Questa non è una scelta ideologica bensì un processo determinato dai fatti e nei fatti. Dopo di che il capitalismo, da sistema e ideologia flessibile qual è, si relaziona con la realtà sulla base delle sue necessità (la sua peculiare e intrinseca “volontà di potenza”, potremmo dire…), che poi sono costituite dalla sua tendenza strutturale alla illimitata e infinita riproduzione di se stesso.  Insomma, il capitalismo, volendo utilizzare una metafora banale ma forse efficace, è un po’ come l’acqua che si frange sugli scogli e ne prende la forma e non come un treno che va a sbattere contro una montagna…

Nella speranza, tutto sommato, di sbagliarmi (è un sincero auspicio e non un modo di dire) io credo che il divorzio fra capitalismo e liberalismo, se ragioniamo in termini globali (non vedo in quali altri termini dovremmo ragionare a meno di non guardarsi nell’ombelico), si stia consumando.  Lo dicono i fatti, non lo dico io…

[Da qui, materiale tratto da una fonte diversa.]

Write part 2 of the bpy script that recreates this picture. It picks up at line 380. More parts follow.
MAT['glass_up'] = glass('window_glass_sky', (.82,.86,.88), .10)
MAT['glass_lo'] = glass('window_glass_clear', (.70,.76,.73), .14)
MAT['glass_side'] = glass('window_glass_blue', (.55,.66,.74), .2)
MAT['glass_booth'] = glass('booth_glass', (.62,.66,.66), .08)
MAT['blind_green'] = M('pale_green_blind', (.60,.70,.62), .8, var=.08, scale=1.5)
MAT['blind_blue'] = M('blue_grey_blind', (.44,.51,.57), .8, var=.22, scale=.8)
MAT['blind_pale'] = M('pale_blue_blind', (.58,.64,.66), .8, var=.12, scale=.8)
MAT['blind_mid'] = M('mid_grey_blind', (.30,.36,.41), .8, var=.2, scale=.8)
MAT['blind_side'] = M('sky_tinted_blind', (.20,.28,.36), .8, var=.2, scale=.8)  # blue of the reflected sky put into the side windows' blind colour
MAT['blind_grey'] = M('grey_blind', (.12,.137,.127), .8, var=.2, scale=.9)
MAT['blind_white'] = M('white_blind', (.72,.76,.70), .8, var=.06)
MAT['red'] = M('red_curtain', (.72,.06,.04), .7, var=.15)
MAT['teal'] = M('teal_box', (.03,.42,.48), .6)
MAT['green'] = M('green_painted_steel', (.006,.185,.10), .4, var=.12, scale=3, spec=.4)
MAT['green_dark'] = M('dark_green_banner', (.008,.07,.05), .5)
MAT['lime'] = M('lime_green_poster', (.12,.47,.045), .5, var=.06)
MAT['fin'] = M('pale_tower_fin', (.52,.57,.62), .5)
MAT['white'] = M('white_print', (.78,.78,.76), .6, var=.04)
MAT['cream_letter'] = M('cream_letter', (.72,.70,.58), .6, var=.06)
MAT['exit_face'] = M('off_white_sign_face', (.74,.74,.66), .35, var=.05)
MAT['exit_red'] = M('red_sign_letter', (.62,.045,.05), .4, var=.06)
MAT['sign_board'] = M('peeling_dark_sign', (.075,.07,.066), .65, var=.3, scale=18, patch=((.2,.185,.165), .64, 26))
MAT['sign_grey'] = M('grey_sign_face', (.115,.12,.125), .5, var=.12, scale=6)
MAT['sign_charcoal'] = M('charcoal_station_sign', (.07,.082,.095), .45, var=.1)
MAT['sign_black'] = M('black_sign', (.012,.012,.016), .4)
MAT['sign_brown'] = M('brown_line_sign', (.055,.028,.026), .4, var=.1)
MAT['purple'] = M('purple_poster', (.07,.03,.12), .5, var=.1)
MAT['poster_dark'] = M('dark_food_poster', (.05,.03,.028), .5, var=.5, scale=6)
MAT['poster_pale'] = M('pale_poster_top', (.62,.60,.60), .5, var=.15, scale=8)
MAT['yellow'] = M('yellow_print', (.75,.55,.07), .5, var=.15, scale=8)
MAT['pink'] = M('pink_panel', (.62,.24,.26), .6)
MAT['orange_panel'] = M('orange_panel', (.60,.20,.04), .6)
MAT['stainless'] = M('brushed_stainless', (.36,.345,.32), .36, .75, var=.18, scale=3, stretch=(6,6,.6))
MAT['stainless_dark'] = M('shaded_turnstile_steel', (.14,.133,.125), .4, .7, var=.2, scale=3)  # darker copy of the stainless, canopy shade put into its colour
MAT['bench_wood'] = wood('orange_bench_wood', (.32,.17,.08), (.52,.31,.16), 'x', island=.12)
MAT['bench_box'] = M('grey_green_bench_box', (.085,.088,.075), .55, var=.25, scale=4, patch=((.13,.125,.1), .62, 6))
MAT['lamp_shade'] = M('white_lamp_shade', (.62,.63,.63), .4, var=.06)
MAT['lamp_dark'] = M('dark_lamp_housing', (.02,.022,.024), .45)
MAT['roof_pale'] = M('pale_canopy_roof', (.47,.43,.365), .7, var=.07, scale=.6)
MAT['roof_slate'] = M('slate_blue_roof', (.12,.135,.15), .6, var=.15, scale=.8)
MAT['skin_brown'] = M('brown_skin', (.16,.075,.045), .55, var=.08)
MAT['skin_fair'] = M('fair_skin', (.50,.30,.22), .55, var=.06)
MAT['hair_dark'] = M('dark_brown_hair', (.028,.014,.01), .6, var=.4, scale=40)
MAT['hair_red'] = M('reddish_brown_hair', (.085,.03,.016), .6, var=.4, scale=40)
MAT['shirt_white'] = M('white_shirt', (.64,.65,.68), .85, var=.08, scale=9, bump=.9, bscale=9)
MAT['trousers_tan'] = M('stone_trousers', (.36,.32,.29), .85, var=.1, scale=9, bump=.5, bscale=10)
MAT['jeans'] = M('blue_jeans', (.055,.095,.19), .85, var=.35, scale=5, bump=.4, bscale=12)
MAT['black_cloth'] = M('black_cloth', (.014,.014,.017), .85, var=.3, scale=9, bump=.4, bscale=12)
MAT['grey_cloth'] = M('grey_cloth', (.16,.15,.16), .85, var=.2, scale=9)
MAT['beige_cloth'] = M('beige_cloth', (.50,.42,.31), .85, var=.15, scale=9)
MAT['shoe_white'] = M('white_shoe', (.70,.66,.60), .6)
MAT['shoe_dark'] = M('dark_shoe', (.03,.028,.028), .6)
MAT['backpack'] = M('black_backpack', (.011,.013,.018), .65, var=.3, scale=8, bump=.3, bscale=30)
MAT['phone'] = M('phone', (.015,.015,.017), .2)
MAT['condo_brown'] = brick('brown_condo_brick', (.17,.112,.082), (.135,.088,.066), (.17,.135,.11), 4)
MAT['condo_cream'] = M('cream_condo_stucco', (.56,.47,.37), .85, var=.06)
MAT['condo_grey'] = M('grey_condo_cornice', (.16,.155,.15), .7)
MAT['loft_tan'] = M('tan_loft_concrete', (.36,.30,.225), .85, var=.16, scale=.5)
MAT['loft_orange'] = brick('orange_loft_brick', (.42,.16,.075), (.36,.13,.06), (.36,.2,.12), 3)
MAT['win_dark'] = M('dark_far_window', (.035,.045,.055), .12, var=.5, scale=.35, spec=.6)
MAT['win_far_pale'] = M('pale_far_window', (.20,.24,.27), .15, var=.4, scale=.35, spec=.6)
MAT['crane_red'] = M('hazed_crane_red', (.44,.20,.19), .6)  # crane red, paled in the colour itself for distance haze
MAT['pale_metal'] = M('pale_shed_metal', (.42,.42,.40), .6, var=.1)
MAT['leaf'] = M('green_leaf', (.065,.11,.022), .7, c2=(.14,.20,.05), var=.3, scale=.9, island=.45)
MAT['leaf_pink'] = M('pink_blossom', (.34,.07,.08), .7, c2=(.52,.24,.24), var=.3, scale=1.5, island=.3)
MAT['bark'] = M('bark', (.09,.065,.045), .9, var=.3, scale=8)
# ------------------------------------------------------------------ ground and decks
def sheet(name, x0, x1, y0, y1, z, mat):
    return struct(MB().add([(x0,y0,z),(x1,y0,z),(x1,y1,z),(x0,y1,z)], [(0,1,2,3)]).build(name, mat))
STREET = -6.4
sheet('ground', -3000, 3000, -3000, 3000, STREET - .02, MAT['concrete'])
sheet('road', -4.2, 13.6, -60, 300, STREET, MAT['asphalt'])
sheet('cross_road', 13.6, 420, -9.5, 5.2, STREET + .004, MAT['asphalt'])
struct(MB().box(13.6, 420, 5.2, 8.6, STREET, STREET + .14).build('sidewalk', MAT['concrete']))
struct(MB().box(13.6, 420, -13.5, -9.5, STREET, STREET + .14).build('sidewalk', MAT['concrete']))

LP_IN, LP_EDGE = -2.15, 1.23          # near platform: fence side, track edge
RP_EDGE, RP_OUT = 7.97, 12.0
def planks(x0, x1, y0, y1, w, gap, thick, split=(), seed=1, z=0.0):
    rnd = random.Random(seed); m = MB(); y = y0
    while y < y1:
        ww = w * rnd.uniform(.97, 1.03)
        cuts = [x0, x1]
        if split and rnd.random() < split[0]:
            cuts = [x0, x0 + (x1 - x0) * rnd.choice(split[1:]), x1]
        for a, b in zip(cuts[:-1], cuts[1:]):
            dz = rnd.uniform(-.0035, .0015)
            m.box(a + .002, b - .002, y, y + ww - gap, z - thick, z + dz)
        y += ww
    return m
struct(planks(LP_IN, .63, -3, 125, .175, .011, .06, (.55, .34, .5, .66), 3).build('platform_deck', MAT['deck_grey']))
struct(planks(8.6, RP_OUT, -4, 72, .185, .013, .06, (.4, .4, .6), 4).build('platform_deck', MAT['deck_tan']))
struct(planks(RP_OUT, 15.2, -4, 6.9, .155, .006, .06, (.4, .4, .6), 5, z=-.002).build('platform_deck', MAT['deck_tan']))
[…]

Se così è, ci sono altre due brevi considerazioni da fare.

La prima. L’eventuale e ipotetico divorzio fra i due non comporta, come abbiamo visto, la dismissione dell’ideologia politicamente corretta, il che la dice lunga sulla vera natura di tale ideologia che si vorrebbe “progressista e di sinistra”.

La seconda. Tale divorzio (sempre eventuale ed ipotetico), che però parrebbe essere nei fatti, potrebbe consentire a noi – e quando dico noi intendo dire tutti coloro che provengono dal Movimento Operaio e da tutte le sue declinazioni e determinazioni storiche, ma in particolare i marxisti – di recuperare ciò che di positivo c’è anche nel pensiero liberale e che sottratto al dogma capitalista/liberista e inserito all’interno di un pensiero critico e anticapitalista, potrebbe risultare anche una carta vincente, metaforicamente parlando, non solo da un punto di vista meramente tattico ma strategico?  Del resto, come negare che quella della coniugazione fra eguaglianza e libertà sia stata una delle note dolenti dell’esperienza comunista più o meno in tutte le sue storiche determinazioni?

Mi sembra che la questione sia più che mai attuale e che sia giunto il momento di aprire una riflessione in tal senso.